▸ What you have to do
Scan the data for "picture" and copy the lines it appears in.

▸ Data segment
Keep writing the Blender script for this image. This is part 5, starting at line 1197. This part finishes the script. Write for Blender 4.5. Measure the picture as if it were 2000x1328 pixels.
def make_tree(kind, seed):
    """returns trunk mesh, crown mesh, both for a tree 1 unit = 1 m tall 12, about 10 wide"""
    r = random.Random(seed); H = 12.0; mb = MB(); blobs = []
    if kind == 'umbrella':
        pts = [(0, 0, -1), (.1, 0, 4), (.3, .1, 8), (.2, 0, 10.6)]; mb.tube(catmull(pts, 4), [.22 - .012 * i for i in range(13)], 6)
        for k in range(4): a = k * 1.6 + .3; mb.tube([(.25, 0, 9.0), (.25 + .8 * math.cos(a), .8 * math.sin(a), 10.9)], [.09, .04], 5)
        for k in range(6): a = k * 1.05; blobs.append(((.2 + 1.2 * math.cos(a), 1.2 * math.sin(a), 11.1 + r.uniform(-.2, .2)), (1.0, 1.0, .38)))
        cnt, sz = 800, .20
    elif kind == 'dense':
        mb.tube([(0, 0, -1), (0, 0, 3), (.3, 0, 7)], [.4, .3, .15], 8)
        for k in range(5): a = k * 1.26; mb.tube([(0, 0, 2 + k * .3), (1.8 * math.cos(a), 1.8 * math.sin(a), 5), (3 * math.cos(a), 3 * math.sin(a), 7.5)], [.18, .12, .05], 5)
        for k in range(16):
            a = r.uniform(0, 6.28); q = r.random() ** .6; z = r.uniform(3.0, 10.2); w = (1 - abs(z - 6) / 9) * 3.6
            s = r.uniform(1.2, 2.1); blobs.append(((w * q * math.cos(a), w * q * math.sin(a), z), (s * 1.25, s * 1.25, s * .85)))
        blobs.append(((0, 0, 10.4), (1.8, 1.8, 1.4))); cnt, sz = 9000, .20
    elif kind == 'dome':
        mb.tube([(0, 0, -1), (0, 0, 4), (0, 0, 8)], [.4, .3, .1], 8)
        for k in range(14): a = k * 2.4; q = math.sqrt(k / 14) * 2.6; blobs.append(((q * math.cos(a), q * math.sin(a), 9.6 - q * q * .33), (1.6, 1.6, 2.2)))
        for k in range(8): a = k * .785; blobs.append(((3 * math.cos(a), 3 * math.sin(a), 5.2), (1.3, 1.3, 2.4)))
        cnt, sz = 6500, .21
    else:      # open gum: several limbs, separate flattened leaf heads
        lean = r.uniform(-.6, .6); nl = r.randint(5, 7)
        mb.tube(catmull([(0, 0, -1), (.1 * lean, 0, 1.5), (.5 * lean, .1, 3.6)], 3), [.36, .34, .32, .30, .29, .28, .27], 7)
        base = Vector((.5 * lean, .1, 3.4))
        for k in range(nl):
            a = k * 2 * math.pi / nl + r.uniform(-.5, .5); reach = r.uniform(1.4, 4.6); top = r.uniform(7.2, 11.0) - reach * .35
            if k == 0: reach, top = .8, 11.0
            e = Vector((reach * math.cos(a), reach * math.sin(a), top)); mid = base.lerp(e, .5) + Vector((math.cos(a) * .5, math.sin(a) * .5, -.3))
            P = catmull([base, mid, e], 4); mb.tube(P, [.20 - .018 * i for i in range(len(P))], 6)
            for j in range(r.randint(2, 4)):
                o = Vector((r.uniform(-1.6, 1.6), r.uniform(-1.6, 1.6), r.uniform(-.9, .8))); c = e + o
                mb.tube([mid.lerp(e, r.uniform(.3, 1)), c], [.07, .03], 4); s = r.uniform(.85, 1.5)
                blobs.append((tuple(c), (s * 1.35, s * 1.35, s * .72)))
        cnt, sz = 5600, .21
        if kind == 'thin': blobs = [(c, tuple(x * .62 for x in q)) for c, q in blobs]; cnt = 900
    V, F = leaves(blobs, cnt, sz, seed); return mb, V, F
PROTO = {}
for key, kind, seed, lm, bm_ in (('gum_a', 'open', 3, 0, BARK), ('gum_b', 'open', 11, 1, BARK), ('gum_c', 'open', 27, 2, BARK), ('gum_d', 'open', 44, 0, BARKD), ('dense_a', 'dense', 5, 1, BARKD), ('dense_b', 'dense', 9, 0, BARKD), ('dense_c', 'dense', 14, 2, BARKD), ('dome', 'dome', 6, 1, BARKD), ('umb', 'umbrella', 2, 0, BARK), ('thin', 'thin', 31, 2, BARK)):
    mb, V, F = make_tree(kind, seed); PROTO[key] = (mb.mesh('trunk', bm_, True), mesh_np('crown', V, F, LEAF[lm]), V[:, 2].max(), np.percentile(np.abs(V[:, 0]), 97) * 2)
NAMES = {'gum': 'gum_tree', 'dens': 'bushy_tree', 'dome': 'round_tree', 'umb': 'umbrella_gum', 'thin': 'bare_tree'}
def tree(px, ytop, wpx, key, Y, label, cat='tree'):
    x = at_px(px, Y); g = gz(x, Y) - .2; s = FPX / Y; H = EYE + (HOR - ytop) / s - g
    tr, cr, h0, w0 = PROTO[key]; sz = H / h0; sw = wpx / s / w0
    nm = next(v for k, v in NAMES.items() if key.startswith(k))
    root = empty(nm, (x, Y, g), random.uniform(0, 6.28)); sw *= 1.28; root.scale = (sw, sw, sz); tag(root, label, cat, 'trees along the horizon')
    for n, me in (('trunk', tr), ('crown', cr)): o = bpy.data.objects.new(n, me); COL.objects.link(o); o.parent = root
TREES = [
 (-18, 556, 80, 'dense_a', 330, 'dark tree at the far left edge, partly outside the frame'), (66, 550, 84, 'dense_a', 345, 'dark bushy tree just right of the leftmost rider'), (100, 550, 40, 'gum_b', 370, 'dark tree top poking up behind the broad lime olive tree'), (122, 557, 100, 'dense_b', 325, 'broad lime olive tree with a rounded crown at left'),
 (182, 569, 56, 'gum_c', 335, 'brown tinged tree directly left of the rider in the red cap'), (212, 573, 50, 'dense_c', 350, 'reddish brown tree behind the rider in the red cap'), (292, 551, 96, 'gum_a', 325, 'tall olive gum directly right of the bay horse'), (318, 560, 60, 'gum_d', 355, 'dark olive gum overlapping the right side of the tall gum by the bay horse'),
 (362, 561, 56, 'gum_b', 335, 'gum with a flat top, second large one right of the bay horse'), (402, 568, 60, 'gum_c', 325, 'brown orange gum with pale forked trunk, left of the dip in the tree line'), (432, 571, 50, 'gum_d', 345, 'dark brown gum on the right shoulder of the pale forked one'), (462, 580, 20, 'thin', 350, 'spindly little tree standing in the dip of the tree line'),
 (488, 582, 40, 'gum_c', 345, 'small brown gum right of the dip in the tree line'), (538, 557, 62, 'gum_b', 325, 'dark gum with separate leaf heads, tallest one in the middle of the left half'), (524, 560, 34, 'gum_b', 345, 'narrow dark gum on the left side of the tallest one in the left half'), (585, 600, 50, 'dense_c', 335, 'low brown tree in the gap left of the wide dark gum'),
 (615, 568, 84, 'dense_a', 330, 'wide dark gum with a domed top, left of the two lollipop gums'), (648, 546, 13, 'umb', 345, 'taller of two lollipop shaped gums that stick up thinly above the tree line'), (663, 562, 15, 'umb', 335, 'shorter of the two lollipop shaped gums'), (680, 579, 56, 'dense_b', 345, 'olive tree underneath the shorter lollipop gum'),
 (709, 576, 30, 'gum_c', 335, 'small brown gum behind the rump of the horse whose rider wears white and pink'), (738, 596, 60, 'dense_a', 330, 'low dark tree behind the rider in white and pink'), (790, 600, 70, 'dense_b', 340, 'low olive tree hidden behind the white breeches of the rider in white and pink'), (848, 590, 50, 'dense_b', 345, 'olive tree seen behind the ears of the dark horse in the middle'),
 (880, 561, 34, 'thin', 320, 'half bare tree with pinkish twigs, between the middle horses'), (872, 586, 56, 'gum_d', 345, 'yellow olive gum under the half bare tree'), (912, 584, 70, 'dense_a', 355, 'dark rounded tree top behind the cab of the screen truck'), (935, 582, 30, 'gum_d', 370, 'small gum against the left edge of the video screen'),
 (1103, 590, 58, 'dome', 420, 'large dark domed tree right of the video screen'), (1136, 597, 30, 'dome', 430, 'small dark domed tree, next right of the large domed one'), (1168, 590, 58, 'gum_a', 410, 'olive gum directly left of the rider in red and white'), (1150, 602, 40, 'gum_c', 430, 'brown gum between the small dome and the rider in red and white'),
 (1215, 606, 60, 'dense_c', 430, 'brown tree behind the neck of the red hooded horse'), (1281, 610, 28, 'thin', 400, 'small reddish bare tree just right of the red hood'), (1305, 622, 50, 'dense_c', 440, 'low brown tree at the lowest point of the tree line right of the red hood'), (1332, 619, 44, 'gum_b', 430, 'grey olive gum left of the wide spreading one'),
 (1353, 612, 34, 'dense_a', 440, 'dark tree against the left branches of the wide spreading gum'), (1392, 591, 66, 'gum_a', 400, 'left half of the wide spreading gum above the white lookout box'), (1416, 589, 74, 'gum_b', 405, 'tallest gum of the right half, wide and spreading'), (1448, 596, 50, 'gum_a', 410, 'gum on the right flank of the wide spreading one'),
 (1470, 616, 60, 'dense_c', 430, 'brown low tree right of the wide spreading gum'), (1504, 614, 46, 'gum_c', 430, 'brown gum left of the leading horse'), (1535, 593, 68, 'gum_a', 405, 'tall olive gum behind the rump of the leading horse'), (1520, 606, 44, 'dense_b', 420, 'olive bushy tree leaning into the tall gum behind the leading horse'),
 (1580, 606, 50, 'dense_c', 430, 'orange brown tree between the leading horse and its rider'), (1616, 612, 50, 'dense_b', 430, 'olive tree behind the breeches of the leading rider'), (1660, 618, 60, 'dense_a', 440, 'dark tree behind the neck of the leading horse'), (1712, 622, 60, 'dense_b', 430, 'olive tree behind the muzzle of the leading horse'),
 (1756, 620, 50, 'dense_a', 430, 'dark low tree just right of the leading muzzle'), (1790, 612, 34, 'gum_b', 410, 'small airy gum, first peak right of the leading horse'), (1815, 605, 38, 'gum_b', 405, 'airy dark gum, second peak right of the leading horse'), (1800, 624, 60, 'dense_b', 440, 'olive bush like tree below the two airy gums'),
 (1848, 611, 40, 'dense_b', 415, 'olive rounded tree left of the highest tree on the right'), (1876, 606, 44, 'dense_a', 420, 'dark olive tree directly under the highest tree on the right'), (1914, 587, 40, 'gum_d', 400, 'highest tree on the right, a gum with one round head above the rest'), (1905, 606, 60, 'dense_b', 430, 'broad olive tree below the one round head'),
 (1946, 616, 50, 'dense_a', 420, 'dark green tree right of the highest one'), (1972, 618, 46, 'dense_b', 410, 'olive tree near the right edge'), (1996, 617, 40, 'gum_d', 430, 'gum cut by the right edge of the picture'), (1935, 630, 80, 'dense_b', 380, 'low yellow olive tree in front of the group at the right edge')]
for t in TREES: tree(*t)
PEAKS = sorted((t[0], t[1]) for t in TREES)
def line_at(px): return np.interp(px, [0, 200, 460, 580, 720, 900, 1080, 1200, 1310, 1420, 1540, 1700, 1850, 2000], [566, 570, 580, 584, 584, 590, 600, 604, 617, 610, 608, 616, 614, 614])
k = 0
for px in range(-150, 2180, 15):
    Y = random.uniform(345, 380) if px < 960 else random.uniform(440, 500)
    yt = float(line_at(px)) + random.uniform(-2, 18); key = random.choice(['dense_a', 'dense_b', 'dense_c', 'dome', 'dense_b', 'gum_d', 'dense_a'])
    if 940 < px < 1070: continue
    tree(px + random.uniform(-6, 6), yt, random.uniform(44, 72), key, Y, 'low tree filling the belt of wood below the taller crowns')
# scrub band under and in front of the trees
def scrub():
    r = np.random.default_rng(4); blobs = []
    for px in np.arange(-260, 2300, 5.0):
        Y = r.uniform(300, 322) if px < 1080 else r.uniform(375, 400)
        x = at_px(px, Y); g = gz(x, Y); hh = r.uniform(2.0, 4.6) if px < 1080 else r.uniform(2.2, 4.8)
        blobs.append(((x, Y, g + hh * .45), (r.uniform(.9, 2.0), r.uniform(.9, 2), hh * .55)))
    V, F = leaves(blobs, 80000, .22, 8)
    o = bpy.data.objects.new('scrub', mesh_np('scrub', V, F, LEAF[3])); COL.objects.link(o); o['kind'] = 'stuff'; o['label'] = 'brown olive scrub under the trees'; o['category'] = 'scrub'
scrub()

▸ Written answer
Keep writing the Blender script for this image. This is part 5, starting at line 1197. This part finishes the script. Write for Blender 4.5. Measure the picture as if it were 2000x1328 pixels.
 (1946, 616, 50, 'dense_a', 420, 'dark green tree right of the highest one'), (1972, 618, 46, 'dense_b', 410, 'olive tree near the right edge'), (1996, 617, 40, 'gum_d', 430, 'gum cut by the right edge of the picture'), (1935, 630, 80, 'dense_b', 380, 'low yellow olive tree in front of the group at the right edge')]